Request | Only the lines from the one containing "Write a Blender" through the one containing "COL = sc.collection" should be output, both ends included and exactly as they appear, minus any pictures.

Records for this task |
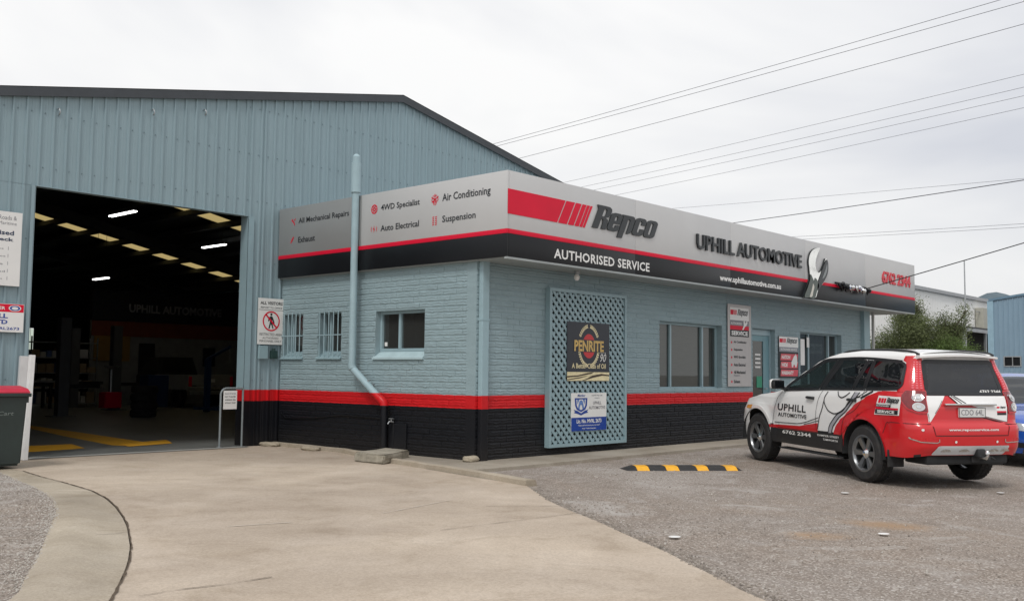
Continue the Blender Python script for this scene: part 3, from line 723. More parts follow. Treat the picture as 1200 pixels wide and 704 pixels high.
---
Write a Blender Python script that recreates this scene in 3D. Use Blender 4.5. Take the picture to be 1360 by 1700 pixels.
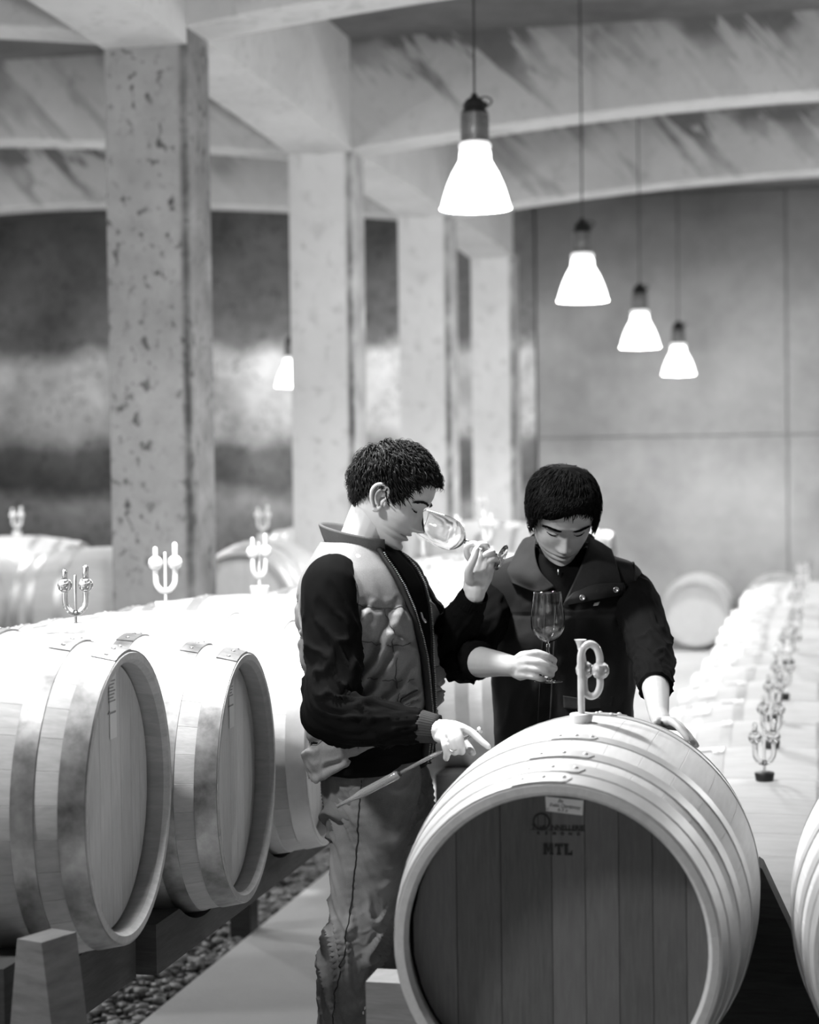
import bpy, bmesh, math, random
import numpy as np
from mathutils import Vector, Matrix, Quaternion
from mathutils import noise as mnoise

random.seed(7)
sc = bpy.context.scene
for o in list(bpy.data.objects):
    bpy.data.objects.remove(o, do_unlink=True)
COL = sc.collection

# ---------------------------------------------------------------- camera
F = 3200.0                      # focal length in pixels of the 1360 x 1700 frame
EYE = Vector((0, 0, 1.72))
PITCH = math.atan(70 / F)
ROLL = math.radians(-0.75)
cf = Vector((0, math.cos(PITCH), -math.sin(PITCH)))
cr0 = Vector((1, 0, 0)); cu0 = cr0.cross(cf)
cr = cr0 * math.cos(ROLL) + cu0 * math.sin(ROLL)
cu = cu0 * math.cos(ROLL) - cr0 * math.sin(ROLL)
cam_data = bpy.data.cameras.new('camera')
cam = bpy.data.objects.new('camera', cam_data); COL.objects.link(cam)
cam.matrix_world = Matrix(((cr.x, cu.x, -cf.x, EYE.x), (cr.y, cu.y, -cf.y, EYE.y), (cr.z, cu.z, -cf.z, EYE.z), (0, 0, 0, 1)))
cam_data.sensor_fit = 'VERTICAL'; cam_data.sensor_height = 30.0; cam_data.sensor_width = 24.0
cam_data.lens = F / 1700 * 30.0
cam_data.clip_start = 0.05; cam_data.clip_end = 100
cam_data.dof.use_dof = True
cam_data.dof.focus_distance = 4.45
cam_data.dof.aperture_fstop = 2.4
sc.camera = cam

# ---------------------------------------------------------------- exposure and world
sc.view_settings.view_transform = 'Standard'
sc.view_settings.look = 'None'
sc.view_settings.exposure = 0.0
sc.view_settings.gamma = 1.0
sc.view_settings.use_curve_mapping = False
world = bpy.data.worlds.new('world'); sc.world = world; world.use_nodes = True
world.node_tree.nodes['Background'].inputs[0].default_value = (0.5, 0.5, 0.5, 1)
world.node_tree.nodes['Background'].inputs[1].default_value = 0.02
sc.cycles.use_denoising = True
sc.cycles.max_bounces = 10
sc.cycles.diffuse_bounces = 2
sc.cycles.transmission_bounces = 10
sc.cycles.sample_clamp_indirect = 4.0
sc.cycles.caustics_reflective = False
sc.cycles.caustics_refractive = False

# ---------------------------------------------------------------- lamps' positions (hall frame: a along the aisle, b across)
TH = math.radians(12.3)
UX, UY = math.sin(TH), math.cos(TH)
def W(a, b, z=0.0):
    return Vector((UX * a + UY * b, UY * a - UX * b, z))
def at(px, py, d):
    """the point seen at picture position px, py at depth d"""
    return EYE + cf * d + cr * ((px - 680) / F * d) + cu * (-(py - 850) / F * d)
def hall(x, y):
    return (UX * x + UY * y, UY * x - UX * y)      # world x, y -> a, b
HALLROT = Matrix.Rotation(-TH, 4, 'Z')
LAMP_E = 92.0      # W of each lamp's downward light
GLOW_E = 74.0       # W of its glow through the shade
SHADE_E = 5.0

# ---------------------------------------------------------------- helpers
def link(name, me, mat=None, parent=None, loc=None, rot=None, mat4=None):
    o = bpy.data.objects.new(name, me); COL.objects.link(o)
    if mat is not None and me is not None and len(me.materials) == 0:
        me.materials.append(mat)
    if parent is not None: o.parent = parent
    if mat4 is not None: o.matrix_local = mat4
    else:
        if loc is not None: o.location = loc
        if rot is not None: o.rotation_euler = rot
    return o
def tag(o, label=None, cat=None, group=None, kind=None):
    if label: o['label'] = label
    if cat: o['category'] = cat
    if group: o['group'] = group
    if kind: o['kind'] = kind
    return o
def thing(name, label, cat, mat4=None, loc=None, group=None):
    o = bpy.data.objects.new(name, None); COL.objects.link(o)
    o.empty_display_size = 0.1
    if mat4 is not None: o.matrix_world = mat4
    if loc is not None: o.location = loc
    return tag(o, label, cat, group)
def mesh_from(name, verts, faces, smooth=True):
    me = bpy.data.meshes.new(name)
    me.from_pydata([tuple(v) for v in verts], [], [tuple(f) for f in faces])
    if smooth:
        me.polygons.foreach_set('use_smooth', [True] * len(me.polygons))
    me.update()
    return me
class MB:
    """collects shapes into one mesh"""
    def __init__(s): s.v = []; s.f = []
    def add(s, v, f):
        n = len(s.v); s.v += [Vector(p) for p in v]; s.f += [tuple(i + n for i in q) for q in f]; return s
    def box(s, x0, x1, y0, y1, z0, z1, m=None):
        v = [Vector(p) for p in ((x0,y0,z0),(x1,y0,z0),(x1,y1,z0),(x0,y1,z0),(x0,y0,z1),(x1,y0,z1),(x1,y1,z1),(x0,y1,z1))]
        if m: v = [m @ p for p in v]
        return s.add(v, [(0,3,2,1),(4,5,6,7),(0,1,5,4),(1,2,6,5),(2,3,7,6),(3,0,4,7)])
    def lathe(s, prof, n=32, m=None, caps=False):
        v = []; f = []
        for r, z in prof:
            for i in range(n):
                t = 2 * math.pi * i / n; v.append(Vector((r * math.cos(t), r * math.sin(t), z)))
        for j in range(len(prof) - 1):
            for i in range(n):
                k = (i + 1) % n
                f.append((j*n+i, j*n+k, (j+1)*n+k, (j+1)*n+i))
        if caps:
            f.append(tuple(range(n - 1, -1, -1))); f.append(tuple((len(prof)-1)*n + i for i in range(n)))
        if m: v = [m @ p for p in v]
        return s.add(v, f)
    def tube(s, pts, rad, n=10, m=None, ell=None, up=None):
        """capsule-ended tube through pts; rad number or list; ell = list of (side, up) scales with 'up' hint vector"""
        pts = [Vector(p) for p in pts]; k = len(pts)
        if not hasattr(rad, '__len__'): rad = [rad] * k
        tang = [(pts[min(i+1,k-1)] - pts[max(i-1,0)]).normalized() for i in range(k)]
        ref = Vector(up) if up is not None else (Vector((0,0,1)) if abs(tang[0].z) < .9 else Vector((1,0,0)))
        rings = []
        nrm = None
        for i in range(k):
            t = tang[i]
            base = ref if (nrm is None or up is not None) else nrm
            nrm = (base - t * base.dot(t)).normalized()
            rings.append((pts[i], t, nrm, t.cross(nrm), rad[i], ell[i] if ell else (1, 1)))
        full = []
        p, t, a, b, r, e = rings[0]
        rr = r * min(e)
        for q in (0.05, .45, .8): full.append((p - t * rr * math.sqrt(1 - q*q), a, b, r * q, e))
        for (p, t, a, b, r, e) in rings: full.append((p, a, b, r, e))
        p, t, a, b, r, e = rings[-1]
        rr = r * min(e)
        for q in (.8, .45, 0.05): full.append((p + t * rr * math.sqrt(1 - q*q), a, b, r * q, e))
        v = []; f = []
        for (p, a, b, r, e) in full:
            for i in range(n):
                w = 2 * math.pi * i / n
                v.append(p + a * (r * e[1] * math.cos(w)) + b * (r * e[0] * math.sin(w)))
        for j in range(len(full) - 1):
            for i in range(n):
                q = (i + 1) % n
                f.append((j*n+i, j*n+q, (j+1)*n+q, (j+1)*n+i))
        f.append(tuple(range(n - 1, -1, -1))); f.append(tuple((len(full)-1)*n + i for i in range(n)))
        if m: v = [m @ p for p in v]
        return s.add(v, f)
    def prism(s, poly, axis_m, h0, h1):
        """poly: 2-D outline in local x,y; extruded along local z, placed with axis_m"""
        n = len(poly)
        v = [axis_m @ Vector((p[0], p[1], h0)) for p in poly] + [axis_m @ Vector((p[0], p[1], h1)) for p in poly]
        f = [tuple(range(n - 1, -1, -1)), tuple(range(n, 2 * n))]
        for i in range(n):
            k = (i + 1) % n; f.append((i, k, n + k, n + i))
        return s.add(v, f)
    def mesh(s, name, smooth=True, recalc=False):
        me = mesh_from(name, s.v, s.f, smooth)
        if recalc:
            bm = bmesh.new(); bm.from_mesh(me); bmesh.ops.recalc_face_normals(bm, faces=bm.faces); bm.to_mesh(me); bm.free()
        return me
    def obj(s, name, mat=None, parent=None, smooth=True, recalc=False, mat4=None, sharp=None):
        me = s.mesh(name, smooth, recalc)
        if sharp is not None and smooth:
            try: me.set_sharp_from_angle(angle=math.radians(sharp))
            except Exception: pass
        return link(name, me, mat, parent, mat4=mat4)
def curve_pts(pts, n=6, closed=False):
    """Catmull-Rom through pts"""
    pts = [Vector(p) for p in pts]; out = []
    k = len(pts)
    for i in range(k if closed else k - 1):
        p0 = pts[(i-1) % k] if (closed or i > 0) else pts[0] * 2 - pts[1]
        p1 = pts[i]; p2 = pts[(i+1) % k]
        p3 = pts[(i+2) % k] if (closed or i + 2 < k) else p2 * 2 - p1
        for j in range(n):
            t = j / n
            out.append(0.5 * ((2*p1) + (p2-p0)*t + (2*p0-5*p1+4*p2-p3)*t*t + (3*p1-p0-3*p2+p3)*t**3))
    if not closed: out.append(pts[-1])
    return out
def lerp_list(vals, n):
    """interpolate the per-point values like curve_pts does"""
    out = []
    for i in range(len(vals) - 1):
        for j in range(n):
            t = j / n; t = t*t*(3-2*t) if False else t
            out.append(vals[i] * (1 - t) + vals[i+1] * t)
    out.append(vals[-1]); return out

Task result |
Write a Blender Python script that recreates this scene in 3D. Use Blender 4.5. Take the picture to be 1360 by 1700 pixels.
import bpy, bmesh, math, random
import numpy as np
from mathutils import Vector, Matrix, Quaternion
from mathutils import noise as mnoise

random.seed(7)
sc = bpy.context.scene
for o in list(bpy.data.objects):
    bpy.data.objects.remove(o, do_unlink=True)
COL = sc.collection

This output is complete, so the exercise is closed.